- Provided material -
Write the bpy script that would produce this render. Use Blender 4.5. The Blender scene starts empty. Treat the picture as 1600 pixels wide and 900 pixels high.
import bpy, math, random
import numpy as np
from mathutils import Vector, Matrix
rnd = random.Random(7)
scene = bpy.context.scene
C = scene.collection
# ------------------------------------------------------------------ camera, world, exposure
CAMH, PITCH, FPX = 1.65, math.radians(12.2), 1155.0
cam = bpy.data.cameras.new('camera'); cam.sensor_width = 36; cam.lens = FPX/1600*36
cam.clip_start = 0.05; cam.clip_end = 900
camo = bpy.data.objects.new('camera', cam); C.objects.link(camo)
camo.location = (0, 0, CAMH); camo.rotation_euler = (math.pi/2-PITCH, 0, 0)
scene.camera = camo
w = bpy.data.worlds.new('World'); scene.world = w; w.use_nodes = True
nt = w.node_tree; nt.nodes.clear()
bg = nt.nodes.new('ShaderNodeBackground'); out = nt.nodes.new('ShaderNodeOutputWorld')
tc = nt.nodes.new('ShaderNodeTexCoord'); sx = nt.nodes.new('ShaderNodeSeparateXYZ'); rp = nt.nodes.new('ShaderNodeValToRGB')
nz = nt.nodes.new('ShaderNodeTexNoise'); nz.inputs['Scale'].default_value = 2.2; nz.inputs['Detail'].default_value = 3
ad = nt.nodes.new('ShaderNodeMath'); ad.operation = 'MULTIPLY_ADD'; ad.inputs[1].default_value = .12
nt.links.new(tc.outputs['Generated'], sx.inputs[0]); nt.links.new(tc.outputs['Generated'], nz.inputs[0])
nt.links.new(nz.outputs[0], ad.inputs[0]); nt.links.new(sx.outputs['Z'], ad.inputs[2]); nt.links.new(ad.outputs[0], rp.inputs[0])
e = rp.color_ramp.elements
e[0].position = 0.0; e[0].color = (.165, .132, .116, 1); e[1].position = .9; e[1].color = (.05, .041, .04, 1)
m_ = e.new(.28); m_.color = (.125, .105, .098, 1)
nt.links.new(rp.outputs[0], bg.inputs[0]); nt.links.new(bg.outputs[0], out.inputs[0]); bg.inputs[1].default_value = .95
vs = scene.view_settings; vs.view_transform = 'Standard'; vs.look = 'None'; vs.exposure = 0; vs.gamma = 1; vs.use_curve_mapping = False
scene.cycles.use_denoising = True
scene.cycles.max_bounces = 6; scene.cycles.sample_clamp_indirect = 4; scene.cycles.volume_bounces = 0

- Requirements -
Repeat the lines above exactly.

- The solution -
Write the bpy script that would produce this render. Use Blender 4.5. The Blender scene starts empty. Treat the picture as 1600 pixels wide and 900 pixels high.
import bpy, math, random
import numpy as np
from mathutils import Vector, Matrix
rnd = random.Random(7)
scene = bpy.context.scene
C = scene.collection
# ------------------------------------------------------------------ camera, world, exposure
CAMH, PITCH, FPX = 1.65, math.radians(12.2), 1155.0
cam = bpy.data.cameras.new('camera'); cam.sensor_width = 36; cam.lens = FPX/1600*36
cam.clip_start = 0.05; cam.clip_end = 900
camo = bpy.data.objects.new('camera', cam); C.objects.link(camo)
camo.location = (0, 0, CAMH); camo.rotation_euler = (math.pi/2-PITCH, 0, 0)
scene.camera = camo
w = bpy.data.worlds.new('World'); scene.world = w; w.use_nodes = True
nt = w.node_tree; nt.nodes.clear()
bg = nt.nodes.new('ShaderNodeBackground'); out = nt.nodes.new('ShaderNodeOutputWorld')
tc = nt.nodes.new('ShaderNodeTexCoord'); sx = nt.nodes.new('ShaderNodeSeparateXYZ'); rp = nt.nodes.new('ShaderNodeValToRGB')
nz = nt.nodes.new('ShaderNodeTexNoise'); nz.inputs['Scale'].default_value = 2.2; nz.inputs['Detail'].default_value = 3
ad = nt.nodes.new('ShaderNodeMath'); ad.operation = 'MULTIPLY_ADD'; ad.inputs[1].default_value = .12
nt.links.new(tc.outputs['Generated'], sx.inputs[0]); nt.links.new(tc.outputs['Generated'], nz.inputs[0])
nt.links.new(nz.outputs[0], ad.inputs[0]); nt.links.new(sx.outputs['Z'], ad.inputs[2]); nt.links.new(ad.outputs[0], rp.inputs[0])
e = rp.color_ramp.elements
e[0].position = 0.0; e[0].color = (.165, .132, .116, 1); e[1].position = .9; e[1].color = (.05, .041, .04, 1)
m_ = e.new(.28); m_.color = (.125, .105, .098, 1)
nt.links.new(rp.outputs[0], bg.inputs[0]); nt.links.new(bg.outputs[0], out.inputs[0]); bg.inputs[1].default_value = .95
vs = scene.view_settings; vs.view_transform = 'Standard'; vs.look = 'None'; vs.exposure = 0; vs.gamma = 1; vs.use_curve_mapping = False
scene.cycles.use_denoising = True
scene.cycles.max_bounces = 6; scene.cycles.sample_clamp_indirect = 4; scene.cycles.volume_bounces = 0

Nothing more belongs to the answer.